→ **Task details**
Return, unaltered, every line from the beginning of the material below up to and including the one with "tag(obj('folded_garment', bm, M['cloth'], ang=1.2), 'black".

→ **Stored data**
+ + + + +

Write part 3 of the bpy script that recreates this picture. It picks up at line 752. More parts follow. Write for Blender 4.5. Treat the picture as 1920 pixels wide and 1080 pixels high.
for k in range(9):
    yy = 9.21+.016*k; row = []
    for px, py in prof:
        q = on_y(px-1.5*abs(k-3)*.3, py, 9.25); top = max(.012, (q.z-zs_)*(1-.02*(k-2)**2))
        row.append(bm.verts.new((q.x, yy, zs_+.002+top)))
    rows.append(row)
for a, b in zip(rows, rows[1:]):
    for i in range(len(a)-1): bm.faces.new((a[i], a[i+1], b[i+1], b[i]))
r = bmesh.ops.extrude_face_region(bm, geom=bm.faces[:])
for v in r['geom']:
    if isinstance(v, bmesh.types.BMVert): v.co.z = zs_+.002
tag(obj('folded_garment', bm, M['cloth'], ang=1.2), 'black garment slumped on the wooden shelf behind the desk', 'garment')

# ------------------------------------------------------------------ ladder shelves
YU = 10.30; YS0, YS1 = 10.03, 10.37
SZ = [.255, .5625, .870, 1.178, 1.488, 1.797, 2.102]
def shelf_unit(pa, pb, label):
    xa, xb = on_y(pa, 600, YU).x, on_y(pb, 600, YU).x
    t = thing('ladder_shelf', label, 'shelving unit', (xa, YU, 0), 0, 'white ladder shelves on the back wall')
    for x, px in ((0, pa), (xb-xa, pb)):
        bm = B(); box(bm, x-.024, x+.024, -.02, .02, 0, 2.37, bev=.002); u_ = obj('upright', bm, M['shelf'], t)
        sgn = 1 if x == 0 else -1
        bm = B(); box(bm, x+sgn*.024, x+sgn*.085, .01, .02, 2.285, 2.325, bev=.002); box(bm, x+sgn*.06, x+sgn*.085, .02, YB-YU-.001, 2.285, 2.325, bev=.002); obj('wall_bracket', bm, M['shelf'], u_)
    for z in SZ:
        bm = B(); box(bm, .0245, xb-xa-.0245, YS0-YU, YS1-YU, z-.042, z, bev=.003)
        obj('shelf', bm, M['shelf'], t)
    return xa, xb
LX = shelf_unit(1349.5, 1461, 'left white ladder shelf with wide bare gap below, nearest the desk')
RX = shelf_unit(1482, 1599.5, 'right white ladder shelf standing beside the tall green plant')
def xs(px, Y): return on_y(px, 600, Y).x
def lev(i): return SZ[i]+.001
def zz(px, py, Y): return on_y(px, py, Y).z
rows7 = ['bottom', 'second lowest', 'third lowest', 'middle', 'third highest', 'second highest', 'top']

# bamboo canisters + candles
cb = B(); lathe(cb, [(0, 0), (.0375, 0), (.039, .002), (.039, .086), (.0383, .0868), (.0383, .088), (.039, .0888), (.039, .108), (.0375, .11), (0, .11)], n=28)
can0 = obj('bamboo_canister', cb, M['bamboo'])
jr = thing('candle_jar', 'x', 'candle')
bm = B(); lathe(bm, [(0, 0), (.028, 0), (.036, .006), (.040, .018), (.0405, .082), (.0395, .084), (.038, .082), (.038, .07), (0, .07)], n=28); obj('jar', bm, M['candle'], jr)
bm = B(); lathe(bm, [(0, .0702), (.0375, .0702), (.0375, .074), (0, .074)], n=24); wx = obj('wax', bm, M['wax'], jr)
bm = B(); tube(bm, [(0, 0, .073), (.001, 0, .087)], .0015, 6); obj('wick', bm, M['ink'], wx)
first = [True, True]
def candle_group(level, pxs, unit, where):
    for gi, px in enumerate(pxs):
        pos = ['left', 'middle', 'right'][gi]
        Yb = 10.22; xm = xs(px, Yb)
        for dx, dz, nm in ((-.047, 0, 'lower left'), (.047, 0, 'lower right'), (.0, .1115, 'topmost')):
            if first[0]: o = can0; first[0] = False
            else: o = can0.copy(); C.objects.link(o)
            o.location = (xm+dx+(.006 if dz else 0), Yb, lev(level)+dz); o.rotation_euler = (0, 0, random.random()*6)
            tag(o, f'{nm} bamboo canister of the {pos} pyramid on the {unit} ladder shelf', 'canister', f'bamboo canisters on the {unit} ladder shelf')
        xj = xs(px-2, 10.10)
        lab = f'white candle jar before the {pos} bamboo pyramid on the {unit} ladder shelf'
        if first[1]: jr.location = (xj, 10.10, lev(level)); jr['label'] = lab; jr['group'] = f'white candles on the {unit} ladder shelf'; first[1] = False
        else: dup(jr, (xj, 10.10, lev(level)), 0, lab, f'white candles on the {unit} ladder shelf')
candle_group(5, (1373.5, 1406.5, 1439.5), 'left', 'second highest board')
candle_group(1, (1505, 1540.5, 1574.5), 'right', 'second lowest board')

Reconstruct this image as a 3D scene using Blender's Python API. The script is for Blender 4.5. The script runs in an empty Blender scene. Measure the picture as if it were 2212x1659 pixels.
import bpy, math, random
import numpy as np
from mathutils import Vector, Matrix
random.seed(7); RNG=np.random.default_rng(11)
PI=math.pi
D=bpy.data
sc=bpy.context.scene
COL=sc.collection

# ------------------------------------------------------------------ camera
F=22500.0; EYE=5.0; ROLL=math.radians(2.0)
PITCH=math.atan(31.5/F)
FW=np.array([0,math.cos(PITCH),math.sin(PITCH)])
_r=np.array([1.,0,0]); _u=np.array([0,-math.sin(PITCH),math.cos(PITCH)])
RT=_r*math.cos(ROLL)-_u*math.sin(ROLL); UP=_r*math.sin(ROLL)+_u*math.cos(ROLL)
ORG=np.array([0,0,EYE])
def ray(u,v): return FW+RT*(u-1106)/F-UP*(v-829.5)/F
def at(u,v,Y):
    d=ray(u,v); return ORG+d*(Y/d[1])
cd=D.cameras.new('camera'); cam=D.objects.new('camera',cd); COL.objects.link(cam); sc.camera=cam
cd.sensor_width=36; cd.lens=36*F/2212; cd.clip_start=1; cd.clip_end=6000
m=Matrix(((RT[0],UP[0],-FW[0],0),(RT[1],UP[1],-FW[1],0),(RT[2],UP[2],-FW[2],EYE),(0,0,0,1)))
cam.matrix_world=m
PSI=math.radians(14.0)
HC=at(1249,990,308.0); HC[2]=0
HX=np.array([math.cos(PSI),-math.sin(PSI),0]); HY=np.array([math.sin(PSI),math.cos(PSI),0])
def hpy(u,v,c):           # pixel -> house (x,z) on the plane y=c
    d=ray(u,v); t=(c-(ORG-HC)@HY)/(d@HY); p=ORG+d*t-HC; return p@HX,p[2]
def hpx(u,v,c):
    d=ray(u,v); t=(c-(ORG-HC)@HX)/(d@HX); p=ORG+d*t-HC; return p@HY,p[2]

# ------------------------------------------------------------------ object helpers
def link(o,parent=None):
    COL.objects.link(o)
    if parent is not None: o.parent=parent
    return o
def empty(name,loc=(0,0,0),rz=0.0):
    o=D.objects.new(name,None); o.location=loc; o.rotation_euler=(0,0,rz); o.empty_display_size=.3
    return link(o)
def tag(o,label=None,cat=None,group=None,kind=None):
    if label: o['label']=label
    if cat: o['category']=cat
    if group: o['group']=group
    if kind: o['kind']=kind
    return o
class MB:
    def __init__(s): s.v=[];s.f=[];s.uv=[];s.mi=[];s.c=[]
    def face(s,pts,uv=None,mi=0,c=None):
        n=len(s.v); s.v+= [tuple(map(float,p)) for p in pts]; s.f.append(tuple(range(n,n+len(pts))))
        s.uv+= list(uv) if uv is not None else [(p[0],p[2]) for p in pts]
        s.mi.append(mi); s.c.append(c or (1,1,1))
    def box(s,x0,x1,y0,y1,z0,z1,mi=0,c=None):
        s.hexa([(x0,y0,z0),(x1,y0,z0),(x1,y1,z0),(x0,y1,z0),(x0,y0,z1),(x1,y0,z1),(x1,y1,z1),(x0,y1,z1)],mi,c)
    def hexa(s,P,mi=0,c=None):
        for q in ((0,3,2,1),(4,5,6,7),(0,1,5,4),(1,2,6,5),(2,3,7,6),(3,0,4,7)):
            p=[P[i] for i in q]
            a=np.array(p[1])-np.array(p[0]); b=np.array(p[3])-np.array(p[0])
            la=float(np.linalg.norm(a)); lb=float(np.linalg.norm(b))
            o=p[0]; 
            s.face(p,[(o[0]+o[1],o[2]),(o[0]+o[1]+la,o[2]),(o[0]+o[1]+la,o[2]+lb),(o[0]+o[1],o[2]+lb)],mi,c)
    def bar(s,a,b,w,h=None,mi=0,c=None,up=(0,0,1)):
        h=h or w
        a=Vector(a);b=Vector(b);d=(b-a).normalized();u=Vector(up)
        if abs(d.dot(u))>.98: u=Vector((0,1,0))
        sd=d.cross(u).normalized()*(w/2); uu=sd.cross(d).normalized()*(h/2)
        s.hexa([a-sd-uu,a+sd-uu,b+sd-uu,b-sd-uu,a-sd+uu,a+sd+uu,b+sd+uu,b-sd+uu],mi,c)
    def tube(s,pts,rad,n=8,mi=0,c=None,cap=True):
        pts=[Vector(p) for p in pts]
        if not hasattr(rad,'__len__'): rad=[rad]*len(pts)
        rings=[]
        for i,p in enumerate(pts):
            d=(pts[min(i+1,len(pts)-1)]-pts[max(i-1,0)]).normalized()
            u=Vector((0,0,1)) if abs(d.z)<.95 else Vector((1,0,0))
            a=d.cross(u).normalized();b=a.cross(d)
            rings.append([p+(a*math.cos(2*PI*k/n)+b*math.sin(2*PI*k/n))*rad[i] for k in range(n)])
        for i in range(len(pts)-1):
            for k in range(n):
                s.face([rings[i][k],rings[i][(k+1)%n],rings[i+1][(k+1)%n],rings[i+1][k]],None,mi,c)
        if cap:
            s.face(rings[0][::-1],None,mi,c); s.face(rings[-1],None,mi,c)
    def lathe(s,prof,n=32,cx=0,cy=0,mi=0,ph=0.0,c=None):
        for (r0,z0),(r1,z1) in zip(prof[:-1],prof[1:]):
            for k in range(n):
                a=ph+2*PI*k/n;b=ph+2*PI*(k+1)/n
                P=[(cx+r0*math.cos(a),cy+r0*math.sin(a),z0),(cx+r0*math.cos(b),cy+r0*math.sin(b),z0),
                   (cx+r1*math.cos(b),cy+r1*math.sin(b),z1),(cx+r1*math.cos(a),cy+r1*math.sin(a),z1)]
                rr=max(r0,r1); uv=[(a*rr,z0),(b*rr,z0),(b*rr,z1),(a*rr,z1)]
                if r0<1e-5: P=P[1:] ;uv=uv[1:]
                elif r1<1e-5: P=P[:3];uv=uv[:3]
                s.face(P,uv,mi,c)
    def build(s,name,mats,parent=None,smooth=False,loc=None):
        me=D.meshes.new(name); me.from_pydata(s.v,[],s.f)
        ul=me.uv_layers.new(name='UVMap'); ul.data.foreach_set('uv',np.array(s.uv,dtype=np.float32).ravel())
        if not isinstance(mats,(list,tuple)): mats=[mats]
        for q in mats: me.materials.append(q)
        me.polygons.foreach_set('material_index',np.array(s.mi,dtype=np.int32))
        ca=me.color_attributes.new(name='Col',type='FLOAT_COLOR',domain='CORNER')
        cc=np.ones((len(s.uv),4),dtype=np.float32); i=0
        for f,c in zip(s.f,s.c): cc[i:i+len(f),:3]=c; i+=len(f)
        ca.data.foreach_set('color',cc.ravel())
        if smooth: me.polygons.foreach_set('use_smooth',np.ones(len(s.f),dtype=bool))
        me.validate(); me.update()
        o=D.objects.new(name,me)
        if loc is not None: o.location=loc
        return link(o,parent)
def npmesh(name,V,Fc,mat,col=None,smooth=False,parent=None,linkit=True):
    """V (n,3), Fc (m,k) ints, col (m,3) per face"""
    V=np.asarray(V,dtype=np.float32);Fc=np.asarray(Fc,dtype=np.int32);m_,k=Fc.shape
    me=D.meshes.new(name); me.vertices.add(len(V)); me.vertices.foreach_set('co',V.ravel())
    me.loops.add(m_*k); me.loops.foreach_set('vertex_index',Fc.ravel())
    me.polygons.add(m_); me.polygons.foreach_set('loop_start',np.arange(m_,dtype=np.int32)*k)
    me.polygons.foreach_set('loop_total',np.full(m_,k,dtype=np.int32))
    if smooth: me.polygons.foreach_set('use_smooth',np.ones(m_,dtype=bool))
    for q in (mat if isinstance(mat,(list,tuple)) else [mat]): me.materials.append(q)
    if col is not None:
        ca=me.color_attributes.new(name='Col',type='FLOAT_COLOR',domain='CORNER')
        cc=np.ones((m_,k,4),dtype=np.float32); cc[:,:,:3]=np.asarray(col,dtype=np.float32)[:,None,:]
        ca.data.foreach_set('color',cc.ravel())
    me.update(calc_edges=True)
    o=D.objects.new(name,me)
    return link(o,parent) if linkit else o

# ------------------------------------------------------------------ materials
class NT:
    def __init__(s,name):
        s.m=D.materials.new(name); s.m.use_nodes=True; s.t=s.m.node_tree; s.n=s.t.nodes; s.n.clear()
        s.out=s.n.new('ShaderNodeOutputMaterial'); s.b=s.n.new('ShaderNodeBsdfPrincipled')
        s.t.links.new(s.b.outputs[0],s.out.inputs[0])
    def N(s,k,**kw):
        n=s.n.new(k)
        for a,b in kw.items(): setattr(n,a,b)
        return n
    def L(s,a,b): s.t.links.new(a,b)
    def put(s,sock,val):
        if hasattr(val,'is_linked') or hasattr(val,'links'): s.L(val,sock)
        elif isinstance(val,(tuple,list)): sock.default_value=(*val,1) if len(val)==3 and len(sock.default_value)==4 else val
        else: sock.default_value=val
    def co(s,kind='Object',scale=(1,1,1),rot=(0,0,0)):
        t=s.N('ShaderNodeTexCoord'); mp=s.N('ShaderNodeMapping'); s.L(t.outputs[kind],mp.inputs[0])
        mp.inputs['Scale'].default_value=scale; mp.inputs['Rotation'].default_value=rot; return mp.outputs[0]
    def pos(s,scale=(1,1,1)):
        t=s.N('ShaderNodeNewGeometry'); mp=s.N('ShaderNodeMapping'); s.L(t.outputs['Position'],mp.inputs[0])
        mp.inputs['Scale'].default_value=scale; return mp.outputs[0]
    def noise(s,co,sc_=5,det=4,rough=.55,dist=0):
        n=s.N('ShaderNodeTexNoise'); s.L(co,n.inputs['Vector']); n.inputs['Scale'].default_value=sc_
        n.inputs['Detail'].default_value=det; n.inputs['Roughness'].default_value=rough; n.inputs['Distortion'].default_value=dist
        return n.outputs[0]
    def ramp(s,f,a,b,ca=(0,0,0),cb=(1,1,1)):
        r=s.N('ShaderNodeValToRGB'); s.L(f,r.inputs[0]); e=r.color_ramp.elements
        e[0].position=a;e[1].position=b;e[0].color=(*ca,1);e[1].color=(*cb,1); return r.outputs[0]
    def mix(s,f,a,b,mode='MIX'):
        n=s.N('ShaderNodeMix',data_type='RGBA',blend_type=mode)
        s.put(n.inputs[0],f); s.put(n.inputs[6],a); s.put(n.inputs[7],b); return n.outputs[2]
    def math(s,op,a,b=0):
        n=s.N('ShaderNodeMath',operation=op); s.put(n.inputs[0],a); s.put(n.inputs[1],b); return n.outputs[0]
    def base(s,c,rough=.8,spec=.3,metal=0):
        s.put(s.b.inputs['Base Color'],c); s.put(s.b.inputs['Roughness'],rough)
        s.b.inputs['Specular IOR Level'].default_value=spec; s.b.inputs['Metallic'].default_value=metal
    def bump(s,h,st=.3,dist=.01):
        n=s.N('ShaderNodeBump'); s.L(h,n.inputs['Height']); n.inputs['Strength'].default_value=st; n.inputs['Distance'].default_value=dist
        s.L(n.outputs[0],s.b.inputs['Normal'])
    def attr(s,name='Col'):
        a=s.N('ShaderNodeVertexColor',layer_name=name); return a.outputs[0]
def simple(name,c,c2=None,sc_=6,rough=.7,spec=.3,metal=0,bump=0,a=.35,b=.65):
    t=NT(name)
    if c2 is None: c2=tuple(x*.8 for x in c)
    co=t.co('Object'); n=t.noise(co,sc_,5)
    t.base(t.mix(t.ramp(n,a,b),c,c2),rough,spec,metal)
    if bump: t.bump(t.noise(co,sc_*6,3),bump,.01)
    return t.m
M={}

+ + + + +

→ **Full solution**
Write part 3 of the bpy script that recreates this picture. It picks up at line 752. More parts follow. Write for Blender 4.5. Treat the picture as 1920 pixels wide and 1080 pixels high.
for k in range(9):
    yy = 9.21+.016*k; row = []
    for px, py in prof:
        q = on_y(px-1.5*abs(k-3)*.3, py, 9.25); top = max(.012, (q.z-zs_)*(1-.02*(k-2)**2))
        row.append(bm.verts.new((q.x, yy, zs_+.002+top)))
    rows.append(row)
for a, b in zip(rows, rows[1:]):
    for i in range(len(a)-1): bm.faces.new((a[i], a[i+1], b[i+1], b[i]))
r = bmesh.ops.extrude_face_region(bm, geom=bm.faces[:])
for v in r['geom']:
    if isinstance(v, bmesh.types.BMVert): v.co.z = zs_+.002
tag(obj('folded_garment', bm, M['cloth'], ang=1.2), 'black garment slumped on the wooden shelf behind the desk', 'garment')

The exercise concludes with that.